We are to hallow all our deeds by drawing the motive for them from the King and by laying the fruits of them at His feet. Thus, and only thus, will the most ‘secular’ actions be sanctified and the narrowest life be widened to contain a present Christ.

There are subsidiary motives which may legitimately blend with the supreme one. The potters would be stimulated to work hard and with their utmost skill when they thought of how well they were paid in house and store for their work. We have ample reasons for dedicating our whole selves to Jesus when we think of His gift of Himself to us, of His wages beforehand, of His joyful presence with His eye ever on us, marking our purity of motive and our diligence.
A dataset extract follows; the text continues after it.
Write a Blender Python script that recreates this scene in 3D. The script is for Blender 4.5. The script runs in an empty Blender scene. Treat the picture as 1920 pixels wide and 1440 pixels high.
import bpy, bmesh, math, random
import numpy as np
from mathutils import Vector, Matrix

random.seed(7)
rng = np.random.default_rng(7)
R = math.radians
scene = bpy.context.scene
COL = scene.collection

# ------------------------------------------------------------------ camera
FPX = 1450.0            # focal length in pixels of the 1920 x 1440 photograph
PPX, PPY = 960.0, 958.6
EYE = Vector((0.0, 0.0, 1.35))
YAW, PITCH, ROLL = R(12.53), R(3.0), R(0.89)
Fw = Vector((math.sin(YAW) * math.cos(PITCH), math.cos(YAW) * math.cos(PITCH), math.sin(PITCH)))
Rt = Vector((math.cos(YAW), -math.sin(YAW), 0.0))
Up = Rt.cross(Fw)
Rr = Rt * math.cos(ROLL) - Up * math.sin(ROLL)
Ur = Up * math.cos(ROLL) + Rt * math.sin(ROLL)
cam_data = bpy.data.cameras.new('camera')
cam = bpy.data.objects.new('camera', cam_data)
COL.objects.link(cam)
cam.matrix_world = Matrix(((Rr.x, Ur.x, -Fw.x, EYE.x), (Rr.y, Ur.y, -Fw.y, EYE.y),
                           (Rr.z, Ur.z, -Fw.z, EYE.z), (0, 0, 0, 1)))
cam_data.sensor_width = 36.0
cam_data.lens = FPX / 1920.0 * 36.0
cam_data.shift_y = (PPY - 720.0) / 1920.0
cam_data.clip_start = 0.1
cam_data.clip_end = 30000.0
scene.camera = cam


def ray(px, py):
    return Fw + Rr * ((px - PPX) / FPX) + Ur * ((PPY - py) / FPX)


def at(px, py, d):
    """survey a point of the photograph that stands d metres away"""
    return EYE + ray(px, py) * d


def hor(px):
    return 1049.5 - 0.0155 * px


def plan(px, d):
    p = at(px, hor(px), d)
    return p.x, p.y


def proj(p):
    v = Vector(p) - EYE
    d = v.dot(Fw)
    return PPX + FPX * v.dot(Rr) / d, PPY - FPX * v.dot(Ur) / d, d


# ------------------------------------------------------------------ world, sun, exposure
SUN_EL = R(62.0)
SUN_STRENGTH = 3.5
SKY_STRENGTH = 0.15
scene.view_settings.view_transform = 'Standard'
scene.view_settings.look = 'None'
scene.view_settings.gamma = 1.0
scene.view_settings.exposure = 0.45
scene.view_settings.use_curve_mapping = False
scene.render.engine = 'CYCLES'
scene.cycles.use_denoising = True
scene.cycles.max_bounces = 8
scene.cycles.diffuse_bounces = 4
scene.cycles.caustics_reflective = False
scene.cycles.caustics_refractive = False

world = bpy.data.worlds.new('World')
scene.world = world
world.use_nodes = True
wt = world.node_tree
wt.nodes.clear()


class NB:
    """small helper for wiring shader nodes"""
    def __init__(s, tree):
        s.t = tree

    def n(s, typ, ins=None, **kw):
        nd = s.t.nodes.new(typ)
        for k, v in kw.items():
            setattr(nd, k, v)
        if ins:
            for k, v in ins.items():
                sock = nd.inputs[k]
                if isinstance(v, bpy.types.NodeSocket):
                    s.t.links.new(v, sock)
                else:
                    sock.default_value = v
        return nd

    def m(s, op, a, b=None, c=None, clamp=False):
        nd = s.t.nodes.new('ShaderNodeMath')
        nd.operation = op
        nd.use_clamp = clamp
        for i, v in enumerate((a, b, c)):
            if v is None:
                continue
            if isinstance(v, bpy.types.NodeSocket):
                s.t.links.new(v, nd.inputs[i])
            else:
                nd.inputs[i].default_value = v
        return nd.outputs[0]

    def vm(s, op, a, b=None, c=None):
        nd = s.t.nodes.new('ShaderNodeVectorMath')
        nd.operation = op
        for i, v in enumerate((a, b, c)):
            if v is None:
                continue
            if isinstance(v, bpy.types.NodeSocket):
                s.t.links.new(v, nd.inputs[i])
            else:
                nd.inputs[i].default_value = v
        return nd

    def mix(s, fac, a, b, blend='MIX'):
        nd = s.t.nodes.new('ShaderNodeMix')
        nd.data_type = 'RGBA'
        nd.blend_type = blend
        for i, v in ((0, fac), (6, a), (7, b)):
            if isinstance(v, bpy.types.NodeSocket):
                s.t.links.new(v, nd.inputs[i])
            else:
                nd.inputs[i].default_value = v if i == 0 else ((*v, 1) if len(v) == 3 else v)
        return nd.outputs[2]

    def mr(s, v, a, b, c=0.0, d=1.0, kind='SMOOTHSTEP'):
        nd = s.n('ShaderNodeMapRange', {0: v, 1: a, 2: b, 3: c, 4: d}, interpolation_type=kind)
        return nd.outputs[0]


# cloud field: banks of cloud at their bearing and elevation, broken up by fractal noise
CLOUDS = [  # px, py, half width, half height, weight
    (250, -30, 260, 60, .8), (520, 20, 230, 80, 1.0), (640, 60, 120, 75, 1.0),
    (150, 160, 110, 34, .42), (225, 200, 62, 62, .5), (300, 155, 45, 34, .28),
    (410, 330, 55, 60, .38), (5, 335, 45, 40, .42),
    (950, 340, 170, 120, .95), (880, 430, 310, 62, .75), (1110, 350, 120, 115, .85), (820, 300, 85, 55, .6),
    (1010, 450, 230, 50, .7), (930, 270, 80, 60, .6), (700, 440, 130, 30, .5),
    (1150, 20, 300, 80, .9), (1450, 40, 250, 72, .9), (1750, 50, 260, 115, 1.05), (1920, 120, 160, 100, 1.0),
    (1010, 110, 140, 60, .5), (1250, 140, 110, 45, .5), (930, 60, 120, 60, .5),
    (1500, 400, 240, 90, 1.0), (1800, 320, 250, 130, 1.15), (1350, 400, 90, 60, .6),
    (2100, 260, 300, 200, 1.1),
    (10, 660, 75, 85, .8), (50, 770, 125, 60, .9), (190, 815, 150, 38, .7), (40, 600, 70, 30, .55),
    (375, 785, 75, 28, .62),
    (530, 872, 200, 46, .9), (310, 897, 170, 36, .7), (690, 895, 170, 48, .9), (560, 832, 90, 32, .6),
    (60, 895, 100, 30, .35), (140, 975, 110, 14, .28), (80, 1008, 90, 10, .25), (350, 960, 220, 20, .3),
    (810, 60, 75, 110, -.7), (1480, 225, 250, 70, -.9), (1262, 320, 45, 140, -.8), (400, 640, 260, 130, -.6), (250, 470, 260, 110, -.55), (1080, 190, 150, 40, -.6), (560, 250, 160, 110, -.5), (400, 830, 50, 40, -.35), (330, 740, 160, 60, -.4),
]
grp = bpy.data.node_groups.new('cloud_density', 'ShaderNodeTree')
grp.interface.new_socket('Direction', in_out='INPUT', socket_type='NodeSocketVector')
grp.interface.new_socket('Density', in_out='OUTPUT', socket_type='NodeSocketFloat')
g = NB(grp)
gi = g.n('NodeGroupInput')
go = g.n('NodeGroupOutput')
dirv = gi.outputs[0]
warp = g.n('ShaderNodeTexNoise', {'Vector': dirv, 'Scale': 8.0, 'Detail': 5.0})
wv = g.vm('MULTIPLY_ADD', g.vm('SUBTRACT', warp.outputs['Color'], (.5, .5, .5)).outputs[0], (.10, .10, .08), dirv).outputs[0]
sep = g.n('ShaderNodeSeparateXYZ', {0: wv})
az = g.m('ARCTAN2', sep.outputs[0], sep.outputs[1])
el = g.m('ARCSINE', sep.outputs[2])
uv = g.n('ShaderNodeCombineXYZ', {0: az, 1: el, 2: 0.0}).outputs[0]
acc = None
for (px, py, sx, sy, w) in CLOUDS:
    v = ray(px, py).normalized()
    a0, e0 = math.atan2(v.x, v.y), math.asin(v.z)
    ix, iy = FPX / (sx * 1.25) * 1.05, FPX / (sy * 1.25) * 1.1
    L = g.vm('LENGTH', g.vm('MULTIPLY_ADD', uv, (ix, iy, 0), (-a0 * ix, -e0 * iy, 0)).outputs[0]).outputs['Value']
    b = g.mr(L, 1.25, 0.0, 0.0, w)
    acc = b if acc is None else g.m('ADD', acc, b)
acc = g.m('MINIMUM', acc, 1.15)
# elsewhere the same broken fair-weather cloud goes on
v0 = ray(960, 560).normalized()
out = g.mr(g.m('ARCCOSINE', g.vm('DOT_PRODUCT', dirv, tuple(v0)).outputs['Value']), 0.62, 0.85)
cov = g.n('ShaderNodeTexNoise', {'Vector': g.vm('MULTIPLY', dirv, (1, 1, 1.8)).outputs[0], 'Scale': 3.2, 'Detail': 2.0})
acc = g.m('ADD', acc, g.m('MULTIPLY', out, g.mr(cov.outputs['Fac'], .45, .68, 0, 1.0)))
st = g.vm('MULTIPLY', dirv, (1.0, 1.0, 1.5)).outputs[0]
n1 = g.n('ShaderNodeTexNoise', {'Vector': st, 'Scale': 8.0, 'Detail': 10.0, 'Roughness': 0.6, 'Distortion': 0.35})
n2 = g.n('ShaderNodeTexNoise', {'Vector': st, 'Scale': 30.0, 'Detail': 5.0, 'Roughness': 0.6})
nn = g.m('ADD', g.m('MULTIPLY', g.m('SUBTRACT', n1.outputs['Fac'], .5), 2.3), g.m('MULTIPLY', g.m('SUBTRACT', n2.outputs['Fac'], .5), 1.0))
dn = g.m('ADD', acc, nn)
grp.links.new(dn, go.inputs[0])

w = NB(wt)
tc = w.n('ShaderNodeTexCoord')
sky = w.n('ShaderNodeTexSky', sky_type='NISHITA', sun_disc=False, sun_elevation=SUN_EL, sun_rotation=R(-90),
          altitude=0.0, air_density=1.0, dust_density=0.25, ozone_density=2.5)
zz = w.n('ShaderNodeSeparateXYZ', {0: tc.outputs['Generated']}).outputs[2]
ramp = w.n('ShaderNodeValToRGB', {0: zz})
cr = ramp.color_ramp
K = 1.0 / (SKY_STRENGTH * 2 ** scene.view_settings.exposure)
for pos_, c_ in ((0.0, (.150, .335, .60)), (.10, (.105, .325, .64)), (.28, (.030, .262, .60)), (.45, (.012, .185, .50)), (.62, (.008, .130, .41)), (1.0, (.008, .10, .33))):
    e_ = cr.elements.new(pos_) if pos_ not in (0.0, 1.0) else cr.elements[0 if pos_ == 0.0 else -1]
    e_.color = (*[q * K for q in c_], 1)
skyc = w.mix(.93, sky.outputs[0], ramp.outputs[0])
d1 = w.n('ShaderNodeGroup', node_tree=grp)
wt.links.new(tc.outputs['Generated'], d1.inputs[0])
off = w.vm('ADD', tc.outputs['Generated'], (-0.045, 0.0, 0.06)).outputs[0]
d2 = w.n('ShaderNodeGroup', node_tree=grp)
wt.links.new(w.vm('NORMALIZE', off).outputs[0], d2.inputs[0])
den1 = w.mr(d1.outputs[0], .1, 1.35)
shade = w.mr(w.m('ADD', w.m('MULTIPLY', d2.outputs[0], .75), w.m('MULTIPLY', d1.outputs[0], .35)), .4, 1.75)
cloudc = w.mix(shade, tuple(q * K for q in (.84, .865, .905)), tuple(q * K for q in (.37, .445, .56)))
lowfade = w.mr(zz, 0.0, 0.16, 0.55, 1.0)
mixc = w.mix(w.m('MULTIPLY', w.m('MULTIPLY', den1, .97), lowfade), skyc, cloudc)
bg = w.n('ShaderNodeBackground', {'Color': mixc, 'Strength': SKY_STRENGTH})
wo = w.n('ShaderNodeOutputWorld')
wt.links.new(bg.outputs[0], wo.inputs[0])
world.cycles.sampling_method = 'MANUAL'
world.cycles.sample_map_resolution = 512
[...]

There is a final thought that may well stimulate us to put all our skill and effort into our work. The potters’ work went to Jerusalem. It was for the king. What can be too good for him? He will see it, therefore let us put our best into it. And we shall see it too, when we too enter ‘the city of the great King.’ Jars that perhaps were wrought by these very workmen of whom we have been speaking turn up to-day in the excavations in Palestine. So much has perished and they remain, speaking symbols of the solemn truth that nothing human ever dies. Our ‘works do follow us.’ Let us so live that these may be ‘found unto praise and honour and glory’ at the appearing of ‘the King.’